INTERVIEWS, REVIEWS & RELATED ARTICLES
Shaking Through JULY 18, 2006 - by Laurence Station
BRIAN ENO AND DAVID BYRNE: MY LIFE IN THE BUSH OF GHOSTS (REMASTERED EDITION)
It's notable that Qu'ran has seemingly been banished forever from subsequent editions of My Life In The Bush Of Ghosts. The appreciatively remastered and expanded edition of the highly regarded and forward-looking 1981 original can't help but dredge up the prickly absence of this key track. Granted, the song is easy enough to find on auction sites or through trader depots like Gemm.com. But for an album brimming over with religious references and vocal samples (be they African, Christian, or Middle Eastern), it's amazing how a piece that could hardly be considered The Satanic Verses of cut-and-paste collage noise art has been so rudely (and universally) silenced. The Islamic Council of Great Britain didn't want recordings of the sacred text referenced and, hence, no one gets to enjoy Qu'ran regardless of geographic location, religious denomination or spiritual outlook.
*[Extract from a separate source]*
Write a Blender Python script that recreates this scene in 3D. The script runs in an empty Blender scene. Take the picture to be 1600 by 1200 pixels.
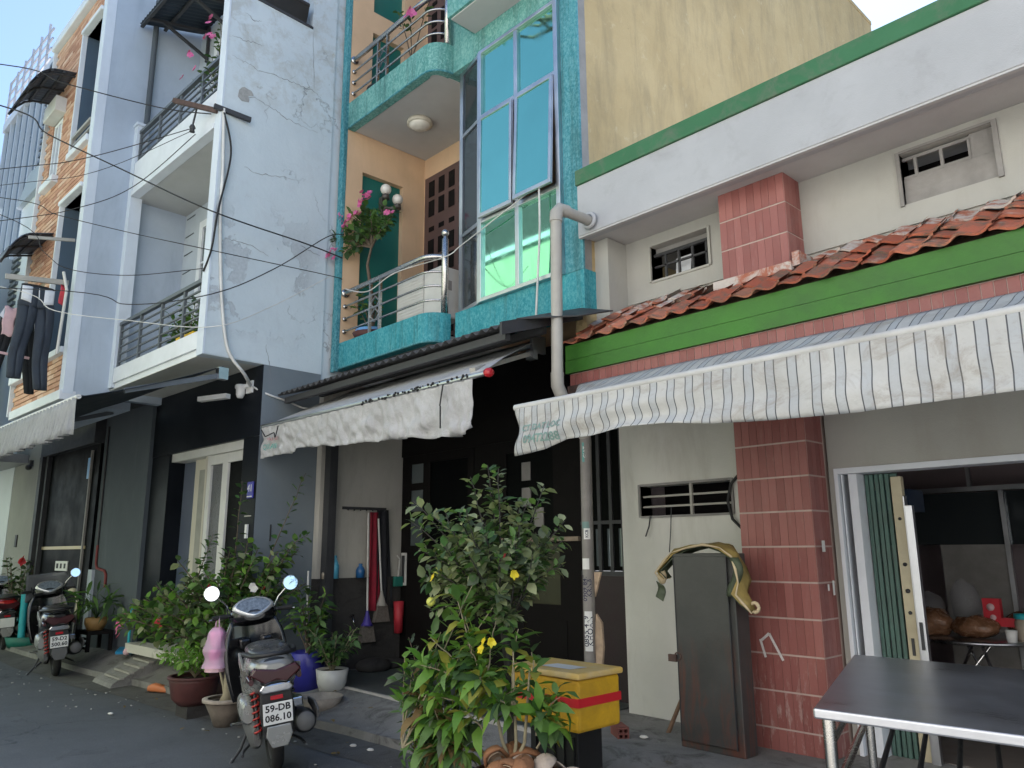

Thematically and sonically, Qu'ran makes a far better fit than its replacement, Very, Very Hungry. And the album still loses focus with the concluding tracks Come With Us and Mountain of Needles, which never fit into the admittedly eclectic brew concocted by Eno and Byrne. Other omissions include late evangelist Kathryn Kuhlman's sermon on The Jezebel Spirit after her estate requested it not be used. Such are the hazards of borrowing from worldly clatter. The main selling point of this Ghosts is the richly improved sound: The frenetic tribal rhythms backing the Gospel sermonizing on Help Me Somebody are more forceful and pronounced. The Carrier sports a nicely contrasting vocal inserted in the middle that apparently got excised due to time constraints the first time around. Basically, this is the definitive (if incomplete) version of a landmark release.